The proposed ban of “Muslims,” however you define and verify that identity, would apply to immigrants and visitors alike. It’s pretty clearly a violation of the First Amendment.
Wasn’t the current legal theory that the Constitution and Amendments only apply to citizens and far within the borders of the country? Trump’s just trying to waltz through the loopholes that leaves…
As for how to define or prove it, he’s probably just following Jeb Bush’s lead on that:
All I’ve read about FDR that casts a bad light on him seems to have to do with his sex life and the New Deal. I think he was an astute enough politician to keep his mouth shut about any anti-white feelings he may’ve had.
I haven’t read all of his campaign speeches - geez, the guy ran four times, I don’t have the time to read 'em all! But, I can (hopefully) safely infer that for his first two terms, they were mostly, if not all, slanted towards national unity and economic recovery. The third-term speeches likely dealt with that same theme, along with the war in Europe. Those speeches for the fourth term were nearly all aimed at winning the Allied cause in World War II - I think that’s very safe to say.
And Eleanor and he may’ve not loved each other as we think a husband and wife should, but that was their business; he obviously respected her enough to allow her to campaign for civil rights. For him to bring race into a campaign would just’ve been idiotic
FDR was a politician to the bone - how else would have have won four elections for POTUS? He couldn’t offend black voters with racism, but at the same time, losing the Solid South was not an option.
Mister44, I think I’m probably more in agreement with you politically than most of the folks around here, but Executive Order 9066 is a national shame – not a partisan one – with just a handful of exceptions (Ralph Carr, the Republican governor of Colorado, perhaps most of all), folks went along with it. I’d love to blame the Dems alone for that one (and I do blame the Dems), but with few exceptions, we’re all on the hook.
Ralph Carr [in one speech to a large and hostile audience (made up primarily of worried Colorado farmers), Carr said of the evacuees:]
“They are not going to take over the vegetable business of this state, and they are not going to take over the Arkansas Valley. But the Japanese are protected by the same Constitution that protects us. An American citizen of Japanese descent has the same rights as any other citizen… If you harm them, you must first harm me. I was brought up in small towns where I knew the shame and dishonor of race hatred. I grew to despise it because it threatened [pointing to various audience members] the happiness of you and you and you.”
Are their any grown ups in the Trump Organisation?
Their brand is inextricably linked to this PoS and surely their business partners must be thinking that it’s time to sever all links with Brand Trump.
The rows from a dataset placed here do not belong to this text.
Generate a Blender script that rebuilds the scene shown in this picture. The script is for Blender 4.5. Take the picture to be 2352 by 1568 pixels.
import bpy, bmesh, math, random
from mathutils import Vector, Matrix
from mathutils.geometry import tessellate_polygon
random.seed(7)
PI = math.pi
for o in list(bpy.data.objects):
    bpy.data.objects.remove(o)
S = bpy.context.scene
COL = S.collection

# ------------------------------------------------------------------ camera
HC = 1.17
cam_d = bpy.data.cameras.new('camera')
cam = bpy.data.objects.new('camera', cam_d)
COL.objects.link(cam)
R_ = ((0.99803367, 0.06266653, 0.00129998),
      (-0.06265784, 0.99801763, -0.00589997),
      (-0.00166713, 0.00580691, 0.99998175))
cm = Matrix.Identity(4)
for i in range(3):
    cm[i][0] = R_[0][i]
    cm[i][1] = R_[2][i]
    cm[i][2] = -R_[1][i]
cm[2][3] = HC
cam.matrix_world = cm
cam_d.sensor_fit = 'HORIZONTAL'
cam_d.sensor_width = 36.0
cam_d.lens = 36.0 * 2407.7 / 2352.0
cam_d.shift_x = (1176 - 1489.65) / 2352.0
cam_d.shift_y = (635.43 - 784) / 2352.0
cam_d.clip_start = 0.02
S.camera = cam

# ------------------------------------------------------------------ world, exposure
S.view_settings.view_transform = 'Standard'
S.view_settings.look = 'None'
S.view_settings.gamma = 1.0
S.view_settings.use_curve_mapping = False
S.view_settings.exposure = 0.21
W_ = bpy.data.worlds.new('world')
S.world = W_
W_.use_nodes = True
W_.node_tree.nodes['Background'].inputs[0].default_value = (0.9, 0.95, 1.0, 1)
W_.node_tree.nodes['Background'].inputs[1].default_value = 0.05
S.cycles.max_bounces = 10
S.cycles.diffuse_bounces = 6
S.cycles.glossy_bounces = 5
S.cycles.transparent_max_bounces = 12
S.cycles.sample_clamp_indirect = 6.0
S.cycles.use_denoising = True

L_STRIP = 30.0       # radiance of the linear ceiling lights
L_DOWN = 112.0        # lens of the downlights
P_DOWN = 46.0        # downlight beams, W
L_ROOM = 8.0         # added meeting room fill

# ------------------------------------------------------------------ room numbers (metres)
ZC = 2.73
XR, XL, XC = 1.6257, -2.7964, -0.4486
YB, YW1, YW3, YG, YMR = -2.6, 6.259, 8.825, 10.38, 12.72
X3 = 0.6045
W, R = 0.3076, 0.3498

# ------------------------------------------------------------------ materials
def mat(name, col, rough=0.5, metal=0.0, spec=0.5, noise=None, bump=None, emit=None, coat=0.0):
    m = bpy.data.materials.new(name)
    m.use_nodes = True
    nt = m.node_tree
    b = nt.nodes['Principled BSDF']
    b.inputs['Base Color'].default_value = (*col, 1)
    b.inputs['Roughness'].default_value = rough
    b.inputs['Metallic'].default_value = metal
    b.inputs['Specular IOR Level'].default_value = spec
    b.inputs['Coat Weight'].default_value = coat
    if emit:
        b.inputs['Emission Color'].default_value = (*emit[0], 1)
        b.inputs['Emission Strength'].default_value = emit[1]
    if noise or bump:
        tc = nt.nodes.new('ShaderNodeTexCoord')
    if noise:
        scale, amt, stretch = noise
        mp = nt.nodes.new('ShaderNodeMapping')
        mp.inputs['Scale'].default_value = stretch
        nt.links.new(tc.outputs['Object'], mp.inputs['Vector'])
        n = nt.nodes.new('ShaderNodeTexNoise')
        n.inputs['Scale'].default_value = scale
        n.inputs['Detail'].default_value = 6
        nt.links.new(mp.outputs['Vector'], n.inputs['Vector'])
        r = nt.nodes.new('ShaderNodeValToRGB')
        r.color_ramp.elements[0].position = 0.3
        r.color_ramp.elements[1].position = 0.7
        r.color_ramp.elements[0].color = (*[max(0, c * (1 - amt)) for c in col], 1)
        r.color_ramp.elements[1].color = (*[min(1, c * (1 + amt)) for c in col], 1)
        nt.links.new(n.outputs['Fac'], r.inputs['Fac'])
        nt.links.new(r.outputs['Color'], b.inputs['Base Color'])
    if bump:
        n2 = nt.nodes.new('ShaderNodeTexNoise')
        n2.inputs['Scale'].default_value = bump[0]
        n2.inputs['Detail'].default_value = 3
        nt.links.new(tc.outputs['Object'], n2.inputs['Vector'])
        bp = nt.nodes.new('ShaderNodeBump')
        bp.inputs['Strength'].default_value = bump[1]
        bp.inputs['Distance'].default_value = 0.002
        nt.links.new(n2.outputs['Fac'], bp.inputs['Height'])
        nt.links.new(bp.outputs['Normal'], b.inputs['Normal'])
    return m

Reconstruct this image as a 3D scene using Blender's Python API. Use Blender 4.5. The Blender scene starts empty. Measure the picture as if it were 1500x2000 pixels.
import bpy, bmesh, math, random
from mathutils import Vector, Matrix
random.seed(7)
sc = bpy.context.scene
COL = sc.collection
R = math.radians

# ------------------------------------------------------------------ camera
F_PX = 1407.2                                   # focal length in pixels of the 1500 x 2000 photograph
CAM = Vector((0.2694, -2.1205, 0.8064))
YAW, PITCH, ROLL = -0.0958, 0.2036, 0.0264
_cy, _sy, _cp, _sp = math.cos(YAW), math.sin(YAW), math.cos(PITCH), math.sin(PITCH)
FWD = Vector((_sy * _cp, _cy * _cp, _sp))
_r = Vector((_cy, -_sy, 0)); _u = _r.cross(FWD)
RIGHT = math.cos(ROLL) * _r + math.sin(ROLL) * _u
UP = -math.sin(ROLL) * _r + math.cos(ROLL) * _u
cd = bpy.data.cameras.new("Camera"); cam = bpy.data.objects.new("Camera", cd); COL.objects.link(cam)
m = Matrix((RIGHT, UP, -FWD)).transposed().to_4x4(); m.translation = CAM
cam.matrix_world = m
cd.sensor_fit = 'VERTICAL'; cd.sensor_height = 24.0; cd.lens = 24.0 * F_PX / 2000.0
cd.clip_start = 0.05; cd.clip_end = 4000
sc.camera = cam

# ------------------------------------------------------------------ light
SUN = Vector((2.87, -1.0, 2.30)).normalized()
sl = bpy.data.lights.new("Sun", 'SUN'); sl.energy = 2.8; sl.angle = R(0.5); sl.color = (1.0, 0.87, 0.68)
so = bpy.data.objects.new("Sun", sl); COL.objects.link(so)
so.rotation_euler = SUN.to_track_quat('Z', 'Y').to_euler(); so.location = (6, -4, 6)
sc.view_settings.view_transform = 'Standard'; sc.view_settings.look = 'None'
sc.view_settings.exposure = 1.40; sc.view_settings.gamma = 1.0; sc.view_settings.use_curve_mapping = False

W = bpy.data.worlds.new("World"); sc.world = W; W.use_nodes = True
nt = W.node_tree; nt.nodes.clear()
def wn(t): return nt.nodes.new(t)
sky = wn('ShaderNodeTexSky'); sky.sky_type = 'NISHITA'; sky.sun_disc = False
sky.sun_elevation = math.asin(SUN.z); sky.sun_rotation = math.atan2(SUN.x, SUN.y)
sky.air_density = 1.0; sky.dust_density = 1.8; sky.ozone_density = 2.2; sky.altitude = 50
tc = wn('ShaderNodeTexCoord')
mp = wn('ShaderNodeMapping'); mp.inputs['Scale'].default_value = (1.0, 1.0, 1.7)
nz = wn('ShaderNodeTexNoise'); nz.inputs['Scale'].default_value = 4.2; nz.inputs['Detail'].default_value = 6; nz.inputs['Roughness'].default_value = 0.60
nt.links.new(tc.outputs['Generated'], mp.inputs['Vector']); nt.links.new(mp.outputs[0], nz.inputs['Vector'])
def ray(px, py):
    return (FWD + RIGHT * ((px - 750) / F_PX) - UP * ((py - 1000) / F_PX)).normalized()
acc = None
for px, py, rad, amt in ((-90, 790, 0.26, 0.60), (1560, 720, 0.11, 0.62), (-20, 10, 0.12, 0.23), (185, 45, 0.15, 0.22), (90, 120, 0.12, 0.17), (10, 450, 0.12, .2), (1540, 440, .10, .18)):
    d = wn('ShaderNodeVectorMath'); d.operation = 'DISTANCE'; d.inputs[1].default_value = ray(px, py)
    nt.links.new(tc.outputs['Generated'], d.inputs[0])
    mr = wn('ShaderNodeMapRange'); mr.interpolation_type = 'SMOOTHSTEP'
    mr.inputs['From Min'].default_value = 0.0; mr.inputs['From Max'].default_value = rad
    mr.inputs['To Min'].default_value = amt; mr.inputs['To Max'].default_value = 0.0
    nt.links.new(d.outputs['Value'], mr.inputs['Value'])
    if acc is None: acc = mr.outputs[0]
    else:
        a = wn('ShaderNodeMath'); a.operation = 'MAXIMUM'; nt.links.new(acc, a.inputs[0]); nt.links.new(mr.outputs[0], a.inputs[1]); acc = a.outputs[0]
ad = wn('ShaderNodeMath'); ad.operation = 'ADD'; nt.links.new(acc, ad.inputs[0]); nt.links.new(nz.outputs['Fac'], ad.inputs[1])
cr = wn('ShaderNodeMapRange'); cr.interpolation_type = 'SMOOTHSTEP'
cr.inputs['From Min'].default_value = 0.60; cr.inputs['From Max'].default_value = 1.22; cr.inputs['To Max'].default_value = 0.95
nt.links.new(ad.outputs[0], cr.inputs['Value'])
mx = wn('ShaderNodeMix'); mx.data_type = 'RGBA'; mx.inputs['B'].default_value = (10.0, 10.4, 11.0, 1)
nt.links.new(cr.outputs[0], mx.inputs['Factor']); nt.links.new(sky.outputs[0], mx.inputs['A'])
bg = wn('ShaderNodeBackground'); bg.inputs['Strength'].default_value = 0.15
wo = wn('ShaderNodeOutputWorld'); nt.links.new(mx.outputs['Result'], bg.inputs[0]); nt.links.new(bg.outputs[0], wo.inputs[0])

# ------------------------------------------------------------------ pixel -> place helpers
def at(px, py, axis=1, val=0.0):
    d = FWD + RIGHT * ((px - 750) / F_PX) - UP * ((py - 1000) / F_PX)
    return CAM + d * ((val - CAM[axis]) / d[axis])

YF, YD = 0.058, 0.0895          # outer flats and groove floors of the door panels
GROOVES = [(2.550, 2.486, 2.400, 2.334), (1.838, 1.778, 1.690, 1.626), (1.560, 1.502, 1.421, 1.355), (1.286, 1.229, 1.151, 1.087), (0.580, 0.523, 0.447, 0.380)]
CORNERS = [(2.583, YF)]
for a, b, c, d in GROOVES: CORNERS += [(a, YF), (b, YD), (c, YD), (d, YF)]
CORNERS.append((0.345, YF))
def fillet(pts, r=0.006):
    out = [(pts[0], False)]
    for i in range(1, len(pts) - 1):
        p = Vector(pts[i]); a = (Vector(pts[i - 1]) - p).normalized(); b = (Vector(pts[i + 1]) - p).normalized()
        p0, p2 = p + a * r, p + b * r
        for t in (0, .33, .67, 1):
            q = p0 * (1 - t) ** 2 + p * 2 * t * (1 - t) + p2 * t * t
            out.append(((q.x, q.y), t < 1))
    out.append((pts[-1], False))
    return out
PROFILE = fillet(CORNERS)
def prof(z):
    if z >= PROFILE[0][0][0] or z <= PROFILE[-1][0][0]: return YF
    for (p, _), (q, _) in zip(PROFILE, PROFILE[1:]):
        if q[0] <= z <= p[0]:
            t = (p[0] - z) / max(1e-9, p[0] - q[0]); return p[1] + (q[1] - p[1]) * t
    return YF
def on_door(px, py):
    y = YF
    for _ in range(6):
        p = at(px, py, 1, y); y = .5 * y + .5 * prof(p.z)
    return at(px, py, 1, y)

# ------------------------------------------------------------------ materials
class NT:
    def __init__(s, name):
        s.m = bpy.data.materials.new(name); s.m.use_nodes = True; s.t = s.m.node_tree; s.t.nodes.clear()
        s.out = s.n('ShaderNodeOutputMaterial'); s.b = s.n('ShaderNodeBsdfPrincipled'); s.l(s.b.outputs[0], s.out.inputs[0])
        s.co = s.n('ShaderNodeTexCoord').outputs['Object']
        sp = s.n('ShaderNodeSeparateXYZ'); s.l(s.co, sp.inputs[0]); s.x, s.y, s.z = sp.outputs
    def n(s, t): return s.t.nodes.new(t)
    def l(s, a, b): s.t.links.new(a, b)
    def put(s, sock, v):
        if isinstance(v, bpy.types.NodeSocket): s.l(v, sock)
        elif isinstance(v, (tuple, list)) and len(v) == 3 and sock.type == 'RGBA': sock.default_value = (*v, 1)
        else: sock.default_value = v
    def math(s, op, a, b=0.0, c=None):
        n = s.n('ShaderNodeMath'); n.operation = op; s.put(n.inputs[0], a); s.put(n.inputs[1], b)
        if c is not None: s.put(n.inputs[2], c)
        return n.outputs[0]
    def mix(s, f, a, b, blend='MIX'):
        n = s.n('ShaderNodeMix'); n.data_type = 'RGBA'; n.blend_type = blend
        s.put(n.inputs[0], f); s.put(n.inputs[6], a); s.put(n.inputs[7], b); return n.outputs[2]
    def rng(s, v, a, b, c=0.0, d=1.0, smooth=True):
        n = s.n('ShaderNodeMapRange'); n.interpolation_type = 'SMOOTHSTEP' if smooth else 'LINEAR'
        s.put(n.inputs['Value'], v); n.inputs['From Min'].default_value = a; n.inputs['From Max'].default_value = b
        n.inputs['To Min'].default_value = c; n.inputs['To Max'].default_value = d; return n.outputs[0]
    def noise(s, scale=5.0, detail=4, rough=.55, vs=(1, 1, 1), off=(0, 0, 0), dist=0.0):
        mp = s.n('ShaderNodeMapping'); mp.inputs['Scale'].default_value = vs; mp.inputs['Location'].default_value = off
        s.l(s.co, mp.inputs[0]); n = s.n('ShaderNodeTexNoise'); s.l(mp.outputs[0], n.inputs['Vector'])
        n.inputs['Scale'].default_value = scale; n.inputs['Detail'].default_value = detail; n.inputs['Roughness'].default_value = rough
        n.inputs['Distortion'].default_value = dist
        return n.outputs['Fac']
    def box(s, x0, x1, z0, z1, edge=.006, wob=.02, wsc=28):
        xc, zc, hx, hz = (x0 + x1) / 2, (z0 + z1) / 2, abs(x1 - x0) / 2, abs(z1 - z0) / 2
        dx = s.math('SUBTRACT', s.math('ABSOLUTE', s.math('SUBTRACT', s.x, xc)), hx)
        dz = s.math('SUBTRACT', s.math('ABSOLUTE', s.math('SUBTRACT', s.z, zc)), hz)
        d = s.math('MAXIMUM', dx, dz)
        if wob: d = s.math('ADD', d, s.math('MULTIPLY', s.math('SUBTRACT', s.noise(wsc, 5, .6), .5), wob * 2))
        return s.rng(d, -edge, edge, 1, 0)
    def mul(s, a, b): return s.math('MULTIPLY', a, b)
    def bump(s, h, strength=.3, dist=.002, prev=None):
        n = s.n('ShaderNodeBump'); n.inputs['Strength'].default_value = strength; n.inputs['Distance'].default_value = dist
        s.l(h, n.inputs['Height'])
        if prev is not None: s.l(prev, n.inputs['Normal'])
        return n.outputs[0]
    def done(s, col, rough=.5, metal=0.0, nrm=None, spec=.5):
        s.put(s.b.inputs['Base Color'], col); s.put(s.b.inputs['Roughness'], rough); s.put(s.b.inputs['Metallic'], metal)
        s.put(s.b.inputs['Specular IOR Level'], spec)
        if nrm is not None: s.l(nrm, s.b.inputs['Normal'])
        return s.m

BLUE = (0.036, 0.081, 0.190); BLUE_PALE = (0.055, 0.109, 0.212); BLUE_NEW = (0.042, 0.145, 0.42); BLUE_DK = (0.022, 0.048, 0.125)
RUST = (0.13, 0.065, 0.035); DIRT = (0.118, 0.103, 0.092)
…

Given that he’s probably up to his eyeballs in corporate debt, it would give me a great deal of pleasure to hear one of his lenders had had enough and was demanding his removal from the board for future financing.
It’d also be interesting to know which companies are still doing business with Trump and get them to make some noise in the same way the media companies threw him aside earlier in his campaign.
One would think that at some point, some higher-up in the GOP would simply revoke Trump’s membership. Didn’t they do this, or at least threaten to do this, when David Duke ran for office? (At least one of the times?) Of course, that would mean Trump would run as an independent (or with a 3rd party) thereby siphoning votes from the GOP candidate. They can’t scrape the dogshit off the shoe because of the symbiotic relationship. The shoe would die, at least sooner than the dogshit would.
I think Trump has pledged to not run as independent. Hasn’t he said that he would support the Republican nomination because he doesn’t want to pull a Ralph Nader and split the right-wing vote?
If Trump didn’t represent mainstream Republican feelings, I think they would kick him out.
I can’t disagree there, actually. I’m not sure that FDR openly did it, though, which is why I’d disagree with the comparison. FDR also gave into the populist right (Father Couglin) and the New Deal indeed excluded many African Americans, too. So there is that.
I’d argue that Trump is more akin to Father Couglin than FDR. At this point Trump has no real political power. If he gets elected, the story changes.